His definition of art is very precise and meticulous, as he states somewhere: “What is transferred on paper or canvas from an object or a three - or even four dimensional - landscape, is only a form that is original and expresses all that is expressible. In the end, there is no basic difference between a scrap car and a bouquet of flowers.” (Sahabi, 2012, p. 12). And elsewhere in response to Lily Golestan’s narrative description of his paintings he says: “A story again? Has literature once again re-entered the visual arts?” (Sahabi, 2012, p.26). It is from this perspective that the cheerfulness, playfulness, and curious structure of his collages become relevant.
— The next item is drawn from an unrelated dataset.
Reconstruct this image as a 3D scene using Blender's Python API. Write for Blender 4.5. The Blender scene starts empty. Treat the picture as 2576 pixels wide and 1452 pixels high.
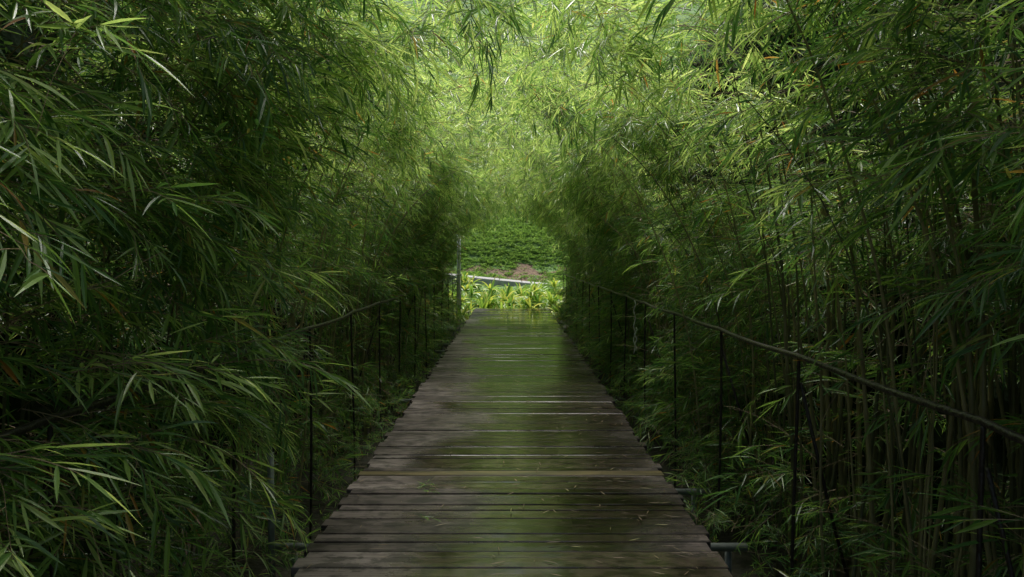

For Sahabi’s creative inner-child, a crumpled piece of paper, a piece of wood, or a found broken piece of an Achaemenid stone engraving reproduction, are all raw material that can be combined to create a new image. Later on, this layered combined structure appeared in his photographs too. However his collages remain a more accurate representation of this characteristic. Layer upon layer, material on top of material, and objects atop one another, strive to originate new shapes. A point of view that was made bolder by his precise and multiple readings of Proust in his outstanding translation of “In Search of Lost Time” (which led to an obsession to translate other books that Proust mentioned in this book and that had previously been translated into Farsi, such as: “Red and Black”, “Father Goriot”, “Madame Bovary”, and what a pity that he did not translate “Phedre”, Proust’s favorite play) was the layering of time. Unlike his early paintings where stasis is an important structural element, time becomes broadly present in the timelessness of his collages. The personages Sahabi creates in the “Masks” collection signify masks and their eternal form, from the discovery of sweetness in childhood to understanding the concept of aging. And this is why their shape does not change in different combinations, instead they yield new meaning, becoming an antithesis of the delicate Achaemenid face, or gaining abstract form when juxtaposed with crumbled pieces of paper.

In order to be expansive his artworks go beyond the surface. Within a volumetric aesthetic framework, moving back and forth between pure abstraction and figurative-constructivism, he creates modern art while also poking fun at the legacy of Iranian modernism; making jokes about something that in previous decades had itself attempted to playfully jest with the legacy of its own time. His critical spirit is a reason for his conscious or subconscious dialogue with the history of Iranian modern art, not with the intention of overthrowing or destroying it, but as an excuse to have a conversation with history. And this is where his mesh forms, cages and bird on colorful columns respond to the mesh, cages and heavy birds of Parviz Tanavoli, and how the atmosphere of his totems begins a conversation with Mansour Ghandriz’s flat totemic forms. He even goes further back in history and starts a dialogue with Qajar lacquer penholders. Sahabi is interested in rediscovery, as is evident in his retranslations of older literary translations. Babak Ahmadi describes him as “the enricher of the gathering”, and how true because Sahabi has indeed enriched the soil of the cultural plain for future generations.